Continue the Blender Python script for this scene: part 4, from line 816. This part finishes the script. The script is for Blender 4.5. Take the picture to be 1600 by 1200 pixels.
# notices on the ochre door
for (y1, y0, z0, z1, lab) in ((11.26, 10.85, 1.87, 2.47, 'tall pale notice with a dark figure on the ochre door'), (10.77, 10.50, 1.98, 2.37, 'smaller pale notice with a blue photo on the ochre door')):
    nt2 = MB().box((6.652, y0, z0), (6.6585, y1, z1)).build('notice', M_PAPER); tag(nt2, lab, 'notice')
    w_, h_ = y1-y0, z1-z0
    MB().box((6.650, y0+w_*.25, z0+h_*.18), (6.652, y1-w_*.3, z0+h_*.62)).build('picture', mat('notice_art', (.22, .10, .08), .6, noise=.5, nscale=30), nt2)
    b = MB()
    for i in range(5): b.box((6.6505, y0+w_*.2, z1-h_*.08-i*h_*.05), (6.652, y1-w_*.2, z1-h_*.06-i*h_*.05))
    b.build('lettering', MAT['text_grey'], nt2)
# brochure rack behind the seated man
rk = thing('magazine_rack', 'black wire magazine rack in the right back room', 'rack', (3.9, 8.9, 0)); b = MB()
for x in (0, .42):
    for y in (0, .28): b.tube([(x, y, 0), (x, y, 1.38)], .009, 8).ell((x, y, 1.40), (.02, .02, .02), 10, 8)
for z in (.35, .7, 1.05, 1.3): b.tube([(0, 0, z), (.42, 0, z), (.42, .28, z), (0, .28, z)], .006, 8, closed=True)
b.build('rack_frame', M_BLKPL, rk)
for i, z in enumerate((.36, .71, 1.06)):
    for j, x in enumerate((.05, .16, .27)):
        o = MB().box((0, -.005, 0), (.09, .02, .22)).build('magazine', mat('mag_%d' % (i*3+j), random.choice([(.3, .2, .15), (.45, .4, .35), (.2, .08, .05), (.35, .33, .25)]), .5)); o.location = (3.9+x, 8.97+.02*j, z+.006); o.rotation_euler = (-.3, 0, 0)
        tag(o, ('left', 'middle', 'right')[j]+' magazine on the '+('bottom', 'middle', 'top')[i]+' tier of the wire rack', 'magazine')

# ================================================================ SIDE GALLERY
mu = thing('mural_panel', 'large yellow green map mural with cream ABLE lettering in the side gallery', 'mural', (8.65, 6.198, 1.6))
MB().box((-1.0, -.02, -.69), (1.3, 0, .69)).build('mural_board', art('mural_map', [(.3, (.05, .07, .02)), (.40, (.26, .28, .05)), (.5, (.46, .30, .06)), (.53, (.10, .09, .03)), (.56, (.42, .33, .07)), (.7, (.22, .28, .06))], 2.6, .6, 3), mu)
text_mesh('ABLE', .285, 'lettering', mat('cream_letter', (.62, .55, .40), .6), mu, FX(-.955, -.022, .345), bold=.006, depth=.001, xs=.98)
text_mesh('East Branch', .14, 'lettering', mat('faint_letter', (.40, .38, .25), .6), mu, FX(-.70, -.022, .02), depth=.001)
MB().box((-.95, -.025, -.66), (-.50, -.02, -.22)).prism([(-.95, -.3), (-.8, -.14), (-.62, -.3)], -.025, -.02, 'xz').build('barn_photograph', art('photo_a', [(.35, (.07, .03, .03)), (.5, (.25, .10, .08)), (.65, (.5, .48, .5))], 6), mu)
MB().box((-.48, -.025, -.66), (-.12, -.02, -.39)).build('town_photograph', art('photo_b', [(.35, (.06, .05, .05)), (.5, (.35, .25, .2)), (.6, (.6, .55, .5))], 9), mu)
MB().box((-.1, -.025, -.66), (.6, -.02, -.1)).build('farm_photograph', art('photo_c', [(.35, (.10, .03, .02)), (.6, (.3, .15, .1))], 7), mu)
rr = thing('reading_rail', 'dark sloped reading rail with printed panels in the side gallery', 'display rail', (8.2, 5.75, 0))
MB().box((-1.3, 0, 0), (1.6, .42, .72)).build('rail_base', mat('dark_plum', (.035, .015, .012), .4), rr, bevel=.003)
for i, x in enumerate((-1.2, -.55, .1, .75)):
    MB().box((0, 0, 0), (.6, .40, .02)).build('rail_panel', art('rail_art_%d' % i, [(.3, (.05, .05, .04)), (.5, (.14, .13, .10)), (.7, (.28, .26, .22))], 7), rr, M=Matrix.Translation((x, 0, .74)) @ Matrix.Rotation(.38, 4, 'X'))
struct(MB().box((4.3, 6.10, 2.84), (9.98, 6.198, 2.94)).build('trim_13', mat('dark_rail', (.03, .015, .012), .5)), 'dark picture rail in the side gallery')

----

Repeat the data in its entirety, character for character.

* [Solution to the exercise]
Continue the Blender Python script for this scene: part 4, from line 816. This part finishes the script. The script is for Blender 4.5. Take the picture to be 1600 by 1200 pixels.
# notices on the ochre door
for (y1, y0, z0, z1, lab) in ((11.26, 10.85, 1.87, 2.47, 'tall pale notice with a dark figure on the ochre door'), (10.77, 10.50, 1.98, 2.37, 'smaller pale notice with a blue photo on the ochre door')):
    nt2 = MB().box((6.652, y0, z0), (6.6585, y1, z1)).build('notice', M_PAPER); tag(nt2, lab, 'notice')
    w_, h_ = y1-y0, z1-z0
    MB().box((6.650, y0+w_*.25, z0+h_*.18), (6.652, y1-w_*.3, z0+h_*.62)).build('picture', mat('notice_art', (.22, .10, .08), .6, noise=.5, nscale=30), nt2)
    b = MB()
    for i in range(5): b.box((6.6505, y0+w_*.2, z1-h_*.08-i*h_*.05), (6.652, y1-w_*.2, z1-h_*.06-i*h_*.05))
    b.build('lettering', MAT['text_grey'], nt2)
# brochure rack behind the seated man
rk = thing('magazine_rack', 'black wire magazine rack in the right back room', 'rack', (3.9, 8.9, 0)); b = MB()
for x in (0, .42):
    for y in (0, .28): b.tube([(x, y, 0), (x, y, 1.38)], .009, 8).ell((x, y, 1.40), (.02, .02, .02), 10, 8)
for z in (.35, .7, 1.05, 1.3): b.tube([(0, 0, z), (.42, 0, z), (.42, .28, z), (0, .28, z)], .006, 8, closed=True)
b.build('rack_frame', M_BLKPL, rk)
for i, z in enumerate((.36, .71, 1.06)):
    for j, x in enumerate((.05, .16, .27)):
        o = MB().box((0, -.005, 0), (.09, .02, .22)).build('magazine', mat('mag_%d' % (i*3+j), random.choice([(.3, .2, .15), (.45, .4, .35), (.2, .08, .05), (.35, .33, .25)]), .5)); o.location = (3.9+x, 8.97+.02*j, z+.006); o.rotation_euler = (-.3, 0, 0)
        tag(o, ('left', 'middle', 'right')[j]+' magazine on the '+('bottom', 'middle', 'top')[i]+' tier of the wire rack', 'magazine')

# ================================================================ SIDE GALLERY
mu = thing('mural_panel', 'large yellow green map mural with cream ABLE lettering in the side gallery', 'mural', (8.65, 6.198, 1.6))
MB().box((-1.0, -.02, -.69), (1.3, 0, .69)).build('mural_board', art('mural_map', [(.3, (.05, .07, .02)), (.40, (.26, .28, .05)), (.5, (.46, .30, .06)), (.53, (.10, .09, .03)), (.56, (.42, .33, .07)), (.7, (.22, .28, .06))], 2.6, .6, 3), mu)
text_mesh('ABLE', .285, 'lettering', mat('cream_letter', (.62, .55, .40), .6), mu, FX(-.955, -.022, .345), bold=.006, depth=.001, xs=.98)
text_mesh('East Branch', .14, 'lettering', mat('faint_letter', (.40, .38, .25), .6), mu, FX(-.70, -.022, .02), depth=.001)
MB().box((-.95, -.025, -.66), (-.50, -.02, -.22)).prism([(-.95, -.3), (-.8, -.14), (-.62, -.3)], -.025, -.02, 'xz').build('barn_photograph', art('photo_a', [(.35, (.07, .03, .03)), (.5, (.25, .10, .08)), (.65, (.5, .48, .5))], 6), mu)
MB().box((-.48, -.025, -.66), (-.12, -.02, -.39)).build('town_photograph', art('photo_b', [(.35, (.06, .05, .05)), (.5, (.35, .25, .2)), (.6, (.6, .55, .5))], 9), mu)
MB().box((-.1, -.025, -.66), (.6, -.02, -.1)).build('farm_photograph', art('photo_c', [(.35, (.10, .03, .02)), (.6, (.3, .15, .1))], 7), mu)
rr = thing('reading_rail', 'dark sloped reading rail with printed panels in the side gallery', 'display rail', (8.2, 5.75, 0))
MB().box((-1.3, 0, 0), (1.6, .42, .72)).build('rail_base', mat('dark_plum', (.035, .015, .012), .4), rr, bevel=.003)
for i, x in enumerate((-1.2, -.55, .1, .75)):
    MB().box((0, 0, 0), (.6, .40, .02)).build('rail_panel', art('rail_art_%d' % i, [(.3, (.05, .05, .04)), (.5, (.14, .13, .10)), (.7, (.28, .26, .22))], 7), rr, M=Matrix.Translation((x, 0, .74)) @ Matrix.Rotation(.38, 4, 'X'))
struct(MB().box((4.3, 6.10, 2.84), (9.98, 6.198, 2.94)).build('trim_13', mat('dark_rail', (.03, .015, .012), .5)), 'dark picture rail in the side gallery')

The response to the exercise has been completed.